Araştırmacı Grant Deane: “İnliyorlar, sızlıyorlar, çatırdıyorlar, gürlüyorlar ve yıkılıyorlar. Çıkardıkları tonlarca inanılmaz ses var” diyor.
Buzul erimenin akustik bilimi üzerine yazılan yeni bir araştırmanın yazarlarından olan Deane sözlerine şöyle devam ediyor: “Sanki bizimle konuşuyorlar, ama henüz anlayamadığımız bir dilde.”
Bu nedenle, Deane ve takımı buzulların ne söylemeye çalıştığını bulmak için yola çıktılar. Buzullardan ayrılan devasa buz katmanlarının seslerini kaydetmek için su altı mikrofonları kullandılar ve buzulların su üstünde nasl değiştiğini gözlemlemek için hızlandırılmış fotoğrafçılık tekniklerinden faydalandılar.
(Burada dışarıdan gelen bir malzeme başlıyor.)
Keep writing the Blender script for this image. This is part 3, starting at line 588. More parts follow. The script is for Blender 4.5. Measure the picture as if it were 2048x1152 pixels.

Geophysical Research Letters dergisinde yayınlanan bir araştırma, 3 çeşit buzul parçalanması olduğunu ve her birinin kendine özgü seslere sahip olduğunu buldu.
“Okyanusta bir buz duvarı düşünün ve bunun halicin dibinden her tarafa genişlediğini hayal edin; önce suyun içinde, sonra da havaya doğru. Buz, suyun üstünden çok temiz bir şekilde tek parça halinde de düşebilir, dağınık ufalanmalar halinde de. Yüzeyin altında koptuğunda, bu olayı görmek neredeyse imkansız. Ama ses çok iyi dağılıyor. Yani dağılma olayını tam olarak göremesek bile, seslerini duyabiliyoruz” diyor araştırmacı Deane.
Bu sayede, Deane ve diğer araştırmacılar ne kadar buzun kırıldığını söyleyebiliyor ve sonuç olarak deniz seviyesi yüksekliğine ne kadar etkisi olduğunu da ölçebiliyorlar. Çıkardıkları seslerle, buzullar tüm sırlarını ifşa edebiliyor diyerek Deane sözlerine devam ediyor ve sözlerini şöyle bitiriyor: “Bugünden itibaren 50 yıl sonrasını tahmin edebilmek istiyoruz. Ne kadar buz eriyip okyanusa karışacak, bunu kestirmek çok daha zor bir iş.”